How the Smallest Detail Becomes the Biggest Pitfall in Trademark Applications

Filing a federal trademark application in the U.S. requires careful attention to a number of details, including obvious components, like the configuration of the mark and the nature of the goods and/or services on which it is being used or will be used. Of the numerous elements that go into the application, there are certain “routine” details that can be easily overlooked. One such “inconsequential” detail, if handled improperly, can doom a trademark application and any resulting registration. The culprit: designation of the mark’s owner.

Most trademark applicants will recognize that a trademark’s owner is a fundamental characteristic of that mark. However, far fewer recognize the legal meaning of that designation or the consequences for getting it wrong. Because various assets of a business are often exchanged, held or acquired at will as between related entities, partners and stakeholders, it’s only natural that a business owner would assume that trademark assets can be treated similarly. But this naïve, innocent mistake can cost the unwary trademark applicant dearly.

If the wrong applicant is listed in the original application, the result is a fatal flaw that cannot be cured by remedial filings of any kind. An entirely new trademark application (and filing fees) must be filed, and any “placeholder” rights that the original trademark application may have otherwise provided will be lost. It gets worse. If the defective application has matured into a trademark registration before the mistake is discovered, the resultant registration is void and subject to cancellation. One must hope that the trademark owner discovers the flaw before it is unearthed by a competitor or by the defendant in an enforcement action. Registration rights are lost, and re-filing is only a partial cure because the rights that come with federal trademark registration are not retroactive. A third party may have, in the meantime, generated rights in the mark that complicate, at best, our unsuspecting applicant’s rights therein. Compounding this frustrating circumstance, the Trademark Office will not review a trademark application to ensure that the proper applicant is listed unless the applicant itself submits evidence that clearly contradicts the proffered identification of the mark’s owner. Therefore, many trademark applications that will turn out to be void for this reason are passed to registration (sometimes at great financial cost to the applicant) without raising any flags, only to rear their heads down the road at what is often the most inconvenient time.

The nuanced legal standard, coupled with the commonly held understanding of the nature of trademark rights, multiplied by the inability of the Trademark Examining Attorney to provide guidance, means that the question “Who owns this trademark?” should be at the top of every trademark attorney’s list of discussion points.

But who does own a trademark? While the answer is not always simple, the legal standard can be summed up in a few words: the owner is the person or entity that controls the nature and quality of the goods sold or services rendered under the mark. That doesn’t necessarily mean the company or person who places the goods or services into the marketplace. A trademark owner can license a trademark to a subsidiary, franchisee or like party who places goods or services in commerce where the goods bearing the mark and/or the licensee’s performance of services under the mark are controlled by the parent/franchisor. Even a holding company can own trademarks when it exercises control over their use, such that the use of those marks by a related company “inures to the benefit of” the holding company.

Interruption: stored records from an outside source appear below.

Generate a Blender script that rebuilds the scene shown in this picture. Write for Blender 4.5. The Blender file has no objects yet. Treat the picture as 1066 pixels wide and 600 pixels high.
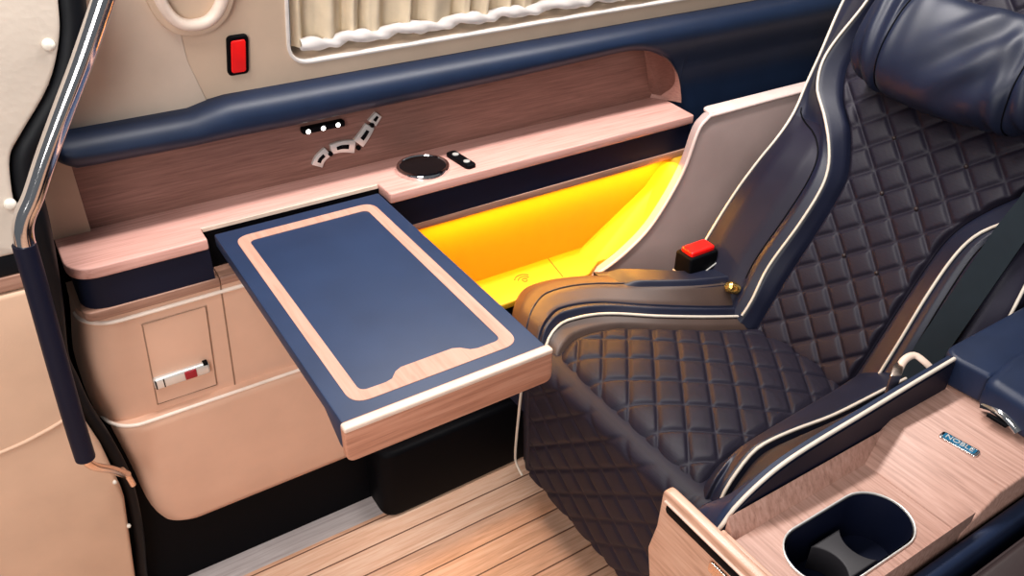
import bpy, bmesh, math, random
from mathutils import Vector, Matrix
random.seed(7)
C = bpy.context.scene
COL = C.collection
# ---------------------------------------------------------------- camera
def cam_matrix(yaw, pitch, roll):
    return (Matrix.Rotation(math.radians(yaw), 4, 'Z') @ Matrix.Rotation(math.radians(90 - pitch), 4, 'X')
            @ Matrix.Rotation(math.radians(roll), 4, 'Z'))
cd = bpy.data.cameras.new('camera'); cam = bpy.data.objects.new('camera', cd); COL.objects.link(cam)
cd.sensor_width = 36; cd.lens = 36 * 864 / 1066; cd.clip_start = .02
cam.matrix_world = Matrix.Translation((0, 0, 1.30)) @ cam_matrix(-33.0, 33.15, .9)
C.camera = cam
# ---------------------------------------------------------------- light
w = bpy.data.worlds.new('World'); C.world = w; w.use_nodes = True
bg = w.node_tree.nodes['Background']; bg.inputs[0].default_value = (.86, .92, 1, 1); bg.inputs[1].default_value = .11
def area(name, loc, target, sx, sy, power, col):
    l = bpy.data.lights.new(name, 'AREA'); l.shape = 'RECTANGLE'; l.size = sx; l.size_y = sy; l.energy = power; l.color = col
    o = bpy.data.objects.new(name, l); COL.objects.link(o); o.location = loc
    o.rotation_euler = (Vector(target) - Vector(loc)).to_track_quat('-Z', 'Y').to_euler()
    return o
area('open_door_light', (-1.0, -.75, 1.45), (.4, 1.1, .25), 1.0, 1.2, 27, (1, .96, .93))
area('roof_light', (.95, 1.08, 1.80), (.95, 1.04, 0), 1.5, .12, 27, (1, .95, .91))
area('front_fill_light', (-.35, .55, 2.0), (.1, 1.15, .4), .6, .4, 10, (1, .95, .9))  # added fill to brighten the wall, no lamp known here
vs = C.view_settings; vs.view_transform = 'Standard'; vs.look = 'None'; vs.gamma = 1; vs.use_curve_mapping = False; vs.exposure = 0.43

# ---------------------------------------------------------------- materials
def new_mat(name):
    m = bpy.data.materials.new(name); m.use_nodes = True
    nt = m.node_tree; b = nt.nodes['Principled BSDF']
    return m, nt, b
def N(nt, t, **kw):
    n = nt.nodes.new(t)
    for k, v in kw.items(): setattr(n, k, v)
    return n
def coords(nt, scale=(1, 1, 1), rot=(0, 0, 0)):
    g = N(nt, 'ShaderNodeNewGeometry'); mp = N(nt, 'ShaderNodeMapping')
    mp.inputs['Scale'].default_value = scale; mp.inputs['Rotation'].default_value = rot
    nt.links.new(g.outputs['Position'], mp.inputs['Vector']); return mp.outputs['Vector']
def ramp(nt, fac, stops):
    r = N(nt, 'ShaderNodeValToRGB'); e = r.color_ramp.elements
    e[0].position, e[0].color = stops[0][0], (*stops[0][1], 1); e[1].position, e[1].color = stops[-1][0], (*stops[-1][1], 1)
    for p, c in stops[1:-1]:
        q = e.new(p); q.color = (*c, 1)
    nt.links.new(fac, r.inputs[0]); return r.outputs[0]
def bump(nt, b, h, strength, dist):
    n = N(nt, 'ShaderNodeBump'); n.inputs['Strength'].default_value = strength; n.inputs['Distance'].default_value = dist
    nt.links.new(h, n.inputs['Height']); nt.links.new(n.outputs[0], b.inputs['Normal'])
def noise(nt, vec, scale, detail=3, rough=.5, dist=0):
    n = N(nt, 'ShaderNodeTexNoise'); n.inputs['Scale'].default_value = scale; n.inputs['Detail'].default_value = detail
    n.inputs['Roughness'].default_value = rough; n.inputs['Distortion'].default_value = dist
    nt.links.new(vec, n.inputs['Vector']); return n.outputs['Fac']
def leather(name, col, rough=.42, grain=900, amt=.15, var=.18, coat=0, spec=.38):
    m, nt, b = new_mat(name); v = coords(nt); b.inputs['Specular IOR Level'].default_value = spec
    lo = tuple(c * (1 - var) for c in col); hi = tuple(c * (1 + var) for c in col)
    nt.links.new(ramp(nt, noise(nt, v, 14, 4), [(.3, lo), (.7, hi)]), b.inputs['Base Color'])
    b.inputs['Roughness'].default_value = rough; b.inputs['Coat Weight'].default_value = coat; b.inputs['Coat Roughness'].default_value = .25
    vo = N(nt, 'ShaderNodeTexVoronoi'); vo.inputs['Scale'].default_value = grain; nt.links.new(v, vo.inputs['Vector'])
    bump(nt, b, vo.outputs['Distance'], amt, .0006)
    return m
def plain(name, col, rough=.5, metal=0, var=.06, spec=.5):
    m, nt, b = new_mat(name); v = coords(nt); b.inputs['Specular IOR Level'].default_value = spec
    lo = tuple(c * (1 - var) for c in col); hi = tuple(min(1, c * (1 + var)) for c in col)
    nt.links.new(ramp(nt, noise(nt, v, 40, 3), [(.3, lo), (.7, hi)]), b.inputs['Base Color'])
    b.inputs['Roughness'].default_value = rough; b.inputs['Metallic'].default_value = metal
    return m
def wood(name, dark, mid, light, scale=(2.5, 60, 60), rough=.42):
    m, nt, b = new_mat(name); v = coords(nt, scale)
    f = noise(nt, v, 3.2, 8, .62, .35)
    nt.links.new(ramp(nt, f, [(.25, dark), (.5, mid), (.75, light)]), b.inputs['Base Color'])
    b.inputs['Roughness'].default_value = rough
    bump(nt, b, f, .12, .001); return m
def planks(name):
    m, nt, b = new_mat(name); v = coords(nt)
    sep = N(nt, 'ShaderNodeSeparateXYZ'); nt.links.new(v, sep.inputs[0])
    def M(op, a, bb=None, c=None):
        n = N(nt, 'ShaderNodeMath', operation=op)
        for i, q in enumerate((a, bb, c)):
            if q is None: continue
            if isinstance(q, (int, float)): n.inputs[i].default_value = q
            else: nt.links.new(q, n.inputs[i])
        return n.outputs[0]
    t = M('DIVIDE', M('SUBTRACT', sep.outputs[1], .967), .0613)
    idx = M('FLOOR', t); fr = M('SUBTRACT', t, idx)
    line = M('LESS_THAN', M('MINIMUM', fr, M('SUBTRACT', 1, fr)), .028)
    sv = coords(nt, (4, 70, 70)); f = noise(nt, sv, 2.4, 6, .6, .3)
    wn = N(nt, 'ShaderNodeTexWhiteNoise', noise_dimensions='1D'); nt.links.new(idx, wn.inputs['W'])
    f2 = M('ADD', M('MULTIPLY', f, .85), M('MULTIPLY', wn.outputs['Value'], .16))
    c = ramp(nt, f2, [(.3, (.58, .31, .19)), (.52, (.78, .46, .31)), (.72, (.88, .60, .44))])
    mx = N(nt, 'ShaderNodeMix', data_type='RGBA'); nt.links.new(line, mx.inputs['Factor']); nt.links.new(c, mx.inputs[6]); mx.inputs[7].default_value = (.16, .07, .04, 1)
    nt.links.new(mx.outputs[2], b.inputs['Base Color']); b.inputs['Roughness'].default_value = .42
    bump(nt, b, M('SUBTRACT', 1, line), .4, .001); return m
def perforated(name, col):
    m, nt, b = new_mat(name); v = coords(nt)
    vo = N(nt, 'ShaderNodeTexVoronoi'); vo.inputs['Scale'].default_value = 330; vo.inputs['Randomness'].default_value = .15; nt.links.new(v, vo.inputs['Vector'])
    c = ramp(nt, vo.outputs['Distance'], [(.2, tuple(q * .45 for q in col)), (.42, col)])
    nt.links.new(c, b.inputs['Base Color']); b.inputs['Roughness'].default_value = .56; b.inputs['Specular IOR Level'].default_value = .25
    bump(nt, b, noise(nt, v, 260, 2), .12, .0008); return m

M_NAVY = leather('navy leather', (.010, .018, .046), .44, 700, .12, spec=.3)
M_NAVYRAIL = leather('navy rail skin', (.008, .017, .044), .42, 900, .08, .1)
M_TABLE = leather('table navy leather', (.015, .031, .078), .5, 800, .10, .08)
M_FASCIA = leather('fascia navy', (.0035, .0055, .018), .5, 900, .08, .1, spec=.2)
M_QUILT = perforated('quilted perforated leather', (.0125, .0102, .0205))
M_BOLSTER = leather('seat bolster leather', (.0065, .0085, .024), .44, 700, .14, .15, spec=.5)
M_BROWNLEA = leather('brown leather', (.030, .019, .019), .45, 700, .14, .15)
M_OUTER = leather('outer brown leather', (.060, .037, .030), .46, 700, .14, .12)
M_PADLEA = leather('wing pad leather', (.014, .0125, .025), .5, 700, .14, .12, spec=.2)
M_GOLD = plain('gold', (.9, .58, .16), .25, 1, .02)
M_PILLOW = leather('pillow leather', (.008, .012, .030), .43, 600, .1, .15, spec=.3)
M_PIPE = plain('cream piping', (.62, .55, .47), .5)
M_BEIGE = leather('beige cabinet leather', (.71, .44, .315), .48, 900, .05, .04)
M_BEIGELIP = plain('pale lip', (.86, .72, .62), .4)
M_WALL = leather('beige wall lining', (.66, .50, .37), .7, 500, .12, .05)
M_PILLAR = leather('pale pillar lining', (.70, .57, .46), .7, 500, .12, .05)
M_DOORUP = leather('door quilt cloth', (.56, .49, .42), .75, 120, .35, .06)
M_DOORLOW = leather('door beige leather', (.58, .38, .265), .55, 500, .12, .05)
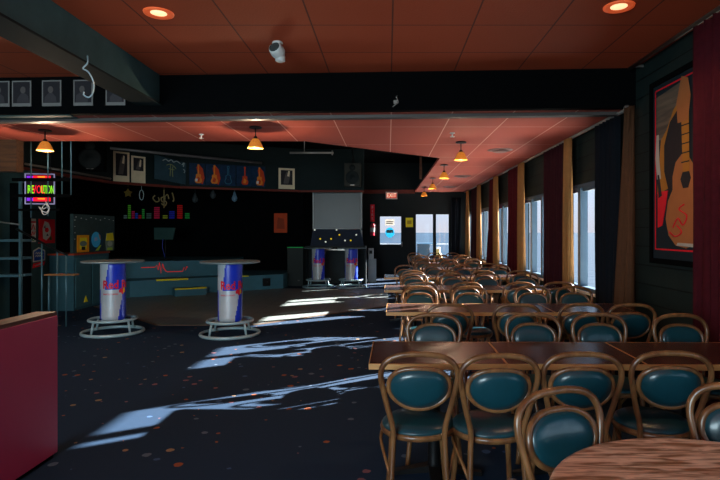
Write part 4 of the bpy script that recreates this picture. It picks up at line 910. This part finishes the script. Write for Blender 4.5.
ornament(234.5, 191, 202, 13.9, 'pale blue drop ornament hanging below the middle guitar pictures', 'drop', mat('ornament_blue', (0.14, 0.24, 0.34), 0.4))

# ------------------------------------------------------------------ screen and booth
bo = thing('disc_jockey_booth', 'dark booth with a black navy front under the screen', 'booth', (-1.5, 15.0, 0))
MB().box(-0.85, 0.88, 0.0, 0.5, 1.02, 1.08).box(-0.85, 0.88, 0.35, 0.5, 0, 1.02).box(-0.85, -0.80, 0, 0.5, 0, 1.02).box(0.83, 0.88, 0, 0.5, 0, 1.02).build('body', mat('booth_dark', (0.022, 0.028, 0.030), 0.6), bo)
MB().plate([(-0.72, 1.08), (0.82, 1.08), (0.70, 1.56), (-0.64, 1.56)], 0.10, 0.14).build('front_panel', mat('booth_navy', (0.012, 0.020, 0.042), 0.6), bo)
MB().box(-0.3, 0.6, -0.02, 0.05, 0.96, 1.0).tube([(-0.25, 0, 0.98), (-0.32, 0, 0.78)], 0.015).build('shelf_stand', M_ROD, bo)
sn = thing('projection_screen', 'large grey projection screen in a pale frame above the booth', 'screen', (-1.46, 15.2, 1.56))
MB().box(-0.68, 0.68, 0.0, 0.03, 0, 1.09).build('screen', mat('screen_grey', (0.042, 0.038, 0.034), 0.35, var=0.25, scale=2), sn)
f_ = MB()
for a, b, c_, d_ in ((-0.70, 0.72, -0.03, 0.02), (-0.70, 0.72, 1.07, 1.10), (-0.70, -0.67, 0.02, 1.07)): f_.box(a, b, -0.02, 0.03, c_, d_)
f_.build('frame', mat('frame_grey_white', (0.28, 0.29, 0.28), 0.4), sn)
MB().box(0.68, 0.72, -0.02, 0.03, -0.47, 1.10).build('side_post', mat('frame_grey_white', (0.28, 0.29, 0.28), 0.4), sn)
MB().box(-0.05, 0.05, -0.05, -0.02, -0.20, 0.0).build('bracket', M_STEEL, sn)
gl = thing('garland', 'string of white and yellow lights draped below the screen', 'string lights', (-1.46, 15.05, 1.54))
def drape(x0, x1, sag): return [(x0 + (x1 - x0) * i / 8, 0, -sag * (1 - ((i / 8) * 2 - 1) ** 2)) for i in range(9)]
MB().tube(drape(-0.62, 0.0, 0.34) + drape(0.0, 0.64, 0.32)[1:], 0.005, 5).build('wire', M_IRON, gl)
mw, my = emat('warm_white', (0.8, 0.85, 0.75), 0.6), emat('yellow_dot', (0.9, 0.65, 0.02), 0.6)
for i, p in enumerate(drape(-0.62, 0.0, 0.34)[::2] + drape(0.0, 0.64, 0.32)[1::2]):
    MB().lathe([(0.004, -0.024), (0.022, -0.012), (0.026, 0), (0.022, 0.012), (0.004, 0.024)], 10, c=(p[0], -0.01, p[2])).build('bulb', my if i % 2 else mw, gl)
kc = thing('low_cabinet', 'black low cabinet with a green lit top edge left of the distant bar tables', 'cabinet', (-2.53, 14.45, 0))
MB().bbox(-0.22, 0.22, 0, 0.5, 0, 1.06, 0.008).build('body', mat('cabinet_black_green', (0.008, 0.014, 0.012), 0.5), kc)
MB().box(-0.22, 0.22, -0.012, -0.001, 1.05, 1.07).build('edge_strip', mat('green_edge', (0.01, 0.12, 0.03), 0.5, emit=(0.0, 0.4, 0.08), es=0.25), kc)
MB().lathe([(0.03, 0), (0.03, 0.02)], 10, c=(0.1, -0.02, 0.15)).build('knob', M_ROD, kc)
fk = thing('drink_cooler', 'slim grey kiosk cabinet standing right of the booth', 'cabinet', (-0.47, 15.55, 0))
MB().bbox(-0.13, 0.12, 0, 0.3, 0, 0.68, 0.01).build('body', mat('kiosk_grey', (0.30, 0.35, 0.37), 0.5), fk)
MB().bbox(-0.11, 0.04, 0.05, 0.28, 0.68, 1.0, 0.01).build('dispenser', mat('kiosk_pale', (0.38, 0.42, 0.44), 0.5), fk)
MB().box(-0.08, 0.01, 0.04, 0.05, 0.84, 0.94).build('display', M_IRON, fk)
# extinguisher with its sign, exit sign, notices
fs = thing('extinguisher_sign', 'narrow vertical red sign with white letters on the end wall', 'sign', (-0.51, 17.398, 1.82))
MB().box(-0.07, 0.07, -0.015, 0, 0, 0.56).build('plate', M_REDS, fs)
for i, ch in enumerate('ERIF'): text(ch, 0.12, M_WHITE, fs, (0, -0.017, 0.10 + i * 0.12), name='letter')
fe = thing('fire_extinguisher', 'red fire extinguisher hanging below the vertical red sign', 'fire extinguisher', (-0.51, 17.30, 1.36))
MB().lathe([(0.065, 0.0), (0.075, 0.02), (0.075, 0.32), (0.05, 0.38), (0.02, 0.41)], 20).build('cylinder', mat('extinguisher_red', (0.65, 0.03, 0.06), 0.35), fe)
MB().lathe([(0.0765, 0.12), (0.0765, 0.26)], 20, caps=False).build('band', M_WHITE, fe)
MB().box(-0.02, 0.02, -0.09, 0.03, 0.41, 0.45).tube([(0.02, -0.02, 0.42), (0.10, -0.02, 0.35), (0.09, -0.02, 0.1)], 0.01).box(-0.02, 0.02, 0.05, 0.098, 0.2, 0.26).build('valve', M_IRON, fe)
ex = thing('exit_sign', 'red and white EXIT sign at the top of the end wall', 'exit sign', (0.115, 17.2, 2.55))
MB().box(-0.19, 0.19, 0, 0.06, 0, 0.23).build('housing', mat('exit_white', (0.5, 0.45, 0.4), 0.5), ex)
MB().box(-0.165, 0.165, -0.006, 0, 0.03, 0.20).build('face', mat('exit_red', (0.5, 0.02, 0.02), 0.5, emit=(0.8, 0.06, 0.03), es=0.5), ex)
text('EXIT', 0.19, emat('exit_letters', (1.0, 0.85, 0.6), 0.9), ex, (0, -0.009, 0.115), sx=0.8)
MB().box(-0.02, 0.02, 0.06, 0.10, 0.1, 0.2).build('bracket', M_IRON, ex)
tag(MB().box(-0.12, 0.12, -0.008, 0, 0, 0.31, 0).box(-0.07, 0.07, -0.010, -0.008, 0.10, 0.22, 1).build('notice', [M_YEL, mat('notice_print', (0.5, 0.35, 0.02), 0.6)], loc=(0.70, 17.398, 1.64)), 'yellow notice on the wall between the door and the glass doors', 'notice')
tag(MB().box(-0.15, 0.15, -0.004, 0, 0, 0.20, 0).box(-0.12, 0.12, -0.006, -0.004, 0.11, 0.14, 1).box(-0.12, 0.10, -0.006, -0.004, 0.05, 0.08, 1).build('notice', [mat('notice_grey', (0.55, 0.52, 0.48), 0.6), M_MIDP], loc=(0.06, 17.455, 1.70)), 'grey paper notice taped to the door window', 'notice')
tag(MB().plate(ell(0, 0.17, 0.15, 0.17), -0.004, 0, 0).box(-0.11, 0.11, -0.006, -0.004, 0.16, 0.26, 1).build('window_sticker', [mat('sticker_teal', (0.10, 0.42, 0.55), 0.6), mat('sticker_teal_pale', (0.30, 0.6, 0.65), 0.6)], loc=(0.06, 17.455, 1.29)), 'round teal sticker on the door window below the grey notice', 'sticker')
# outside the glass doors
for nm in ('notice_grey', 'sticker_teal', 'sticker_teal_pale'):
    m = MATS[nm]; nt = m.node_tree; b = nt.nodes['Principled BSDF']; tl = nt.nodes.new('ShaderNodeBsdfTranslucent'); mx = nt.nodes.new('ShaderNodeMixShader'); mx.inputs[0].default_value = 0.6
    nt.links.new(b.inputs['Base Color'].links[0].from_socket, tl.inputs[0]); nt.links.new(b.outputs[0], mx.inputs[1]); nt.links.new(tl.outputs[0], mx.inputs[2]); nt.links.new(mx.outputs[0], nt.nodes['Material Output'].inputs[0])
ot = thing('patio_table', 'dark patio table on the terrace outside the glass doors', 'table', (1.40, 21.0, -0.02))
MB().bbox(-0.5, 0.5, -0.35, 0.35, 1.02, 1.06, 0.01).build('tabletop', mat('patio_blue', (0.06, 0.14, 0.22), 0.5), ot)
MB().bbox(-0.24, 0.24, -0.2, 0.2, 0.0, 1.02, 0.01).build('pedestal', mat('patio_dark', (0.04, 0.07, 0.10), 0.6), ot)
bk = thing('patio_bin', 'yellowish bin on the terrace behind the right glass door', 'bin', (1.97, 21.0, -0.02))
MB().lathe([(0.16, 0), (0.19, 0.05), (0.17, 0.6), (0.10, 0.72), (0.10, 0.84), (0.05, 0.86)], 20).build('body', mat('bin_ochre', (0.45, 0.30, 0.10), 0.6), bk)
MB().lathe([(0.11, 0.83), (0.12, 0.86), (0.05, 0.90)], 16).build('lid', M_WHITE, bk)
tag(MB().box(-0.5, 4.3, 22.35, 22.4, 0.95, 1.0).box(-0.5, 4.3, 22.36, 22.39, 0.1, 0.13).box(-0.5, -0.46, 22.35, 22.4, -0.02, 1).box(0.7, 0.74, 22.35, 22.4, -0.02, 1).box(1.9, 1.94, 22.35, 22.4, -0.02, 1).box(3.1, 3.14, 22.35, 22.4, -0.02, 1).build('terrace_railing', mat('railing_white', (0.6, 0.62, 0.64), 0.5)), 'white railing at the far side of the terrace', 'railing')
tag(MB().box(-0.03, 0.03, -0.03, 0.03, 0, 0.80).build('wooden_post', wood('post_wood', '#5a2d14', '#8a4a22', 0.6), loc=(0.84, 13.6, CLOW + 0.05)), 'short orange wooden post above the edge of the lower ceiling', 'post')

On the other hand, a distributor or importer, as those terms are commonly understood, is merely a conduit for goods between the manufacturer and the consumer, and possibly other intermediaries. However, somewhere along the distribution chain is a party who is responsible for the quality of the products that eventually hit the market, and it is this party who is the proper owner of the trademark under which those goods are sold. For it is to this party that the public should turn when, say, the product is defective or the consumer has questions or feedback about its features. Likewise, it is this entity who will stand to benefit from the accumulation of goodwill that consumers feel towards the person or company who provides a product or service that they like.

When there is alignment between a trademark’s owner and the name listed on the application for same, the consumer universe is satisfied and this registration pitfall, at least, is avoided.